Zhou Peng, a manager with Yiwu Pengyuan International Freight Forwarder based in Yiwu, East China’s Zhejiang Province, told the Global Times on Monday that orders from the US clients have dropped significantly in the past few months because of high inflation.

The US is an important market for Zhou’s company, a trader on e-commerce platform Amazon.

“We’ve seen a cut in orders by a third, involving a wide range of products. We are cutting production capacity to mitigate our losses,” Zhou said.

A Ningbo-based trader, who is also dealing with the US’ weakening consumption, told the Global Times that his company is looking to markets such as Southeast Asia and Europe, as well as China’s domestic market, instead of overly relying on any single market.
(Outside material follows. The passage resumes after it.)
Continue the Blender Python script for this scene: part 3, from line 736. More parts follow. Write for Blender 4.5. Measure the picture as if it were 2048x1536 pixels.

The University of Michigan said in a recent survey that US consumer sentiment plunged to a record low in June.

The survey by the University of Michigan found sentiment was quite “dismal,” which indicates consumption in the US will be at a low level in the second half, and now the question is whether the US economy is heading to a recession, He Weiwen, an executive council member of the China Society for World Trade Organization Studies, told the Global Times on Monday.

The sluggish demand is partially reflected in the 38 percent drop in the sea freight rate between ports in China and the US in June on a monthly basis, and a 36 percent drop in the numbers of containers shipped from China to the US, according to industry information platform Freightwaves.

In a statement Maersk sent to the Global Times on Monday, the company said they continue to make progress in reducing their exposure to spot freight rates while bringing more customers into a contractual relationship.

“We expect market normalization in the second half of 2022, but inflation and high energy prices may impact market volumes and thus it is still uncertain when the market situation normalizes,” Maersk said.

Although US inflation continues to cast a shadow on China-US trade, industry insiders and experts are cautiously optimistic about the whole-year bilateral trade.

From January to May, China’s export volume to the US reached 1,509.75 billion yuan ($225 billion), a year-on-year increase of 12.9 percent, making the US the third major trading partner with China after ASEAN and the EU.

Currently, big spending such as on home appliances may not be good in the US market, as people are postponing their “not-too-urgent” consumption as inflation starts to bite, but labor-intensive products like toys and textiles, which are important in the bilateral trade, are still doing well, He said.

“We are cautiously optimistic about whole-year exports to the US,” he noted.
Cai Qinliang, secretary-general of the Industry Association of Christmas Supplies in Yiwu, told the Global Times on Monday that the US inflation has little impact on Yiwu’s trade of Christmas-related goods, since the US only takes a small proportion of Yiwu’s global market share.
“Moreover, in 2021, when freight rate was at a historic high, clients in countries such as the US reduced imports. But importers’ stocks soon ran out, and they are ramping up imports this year. So far, we have seen a 5-percent increase in orders year-on-year,” Cai said.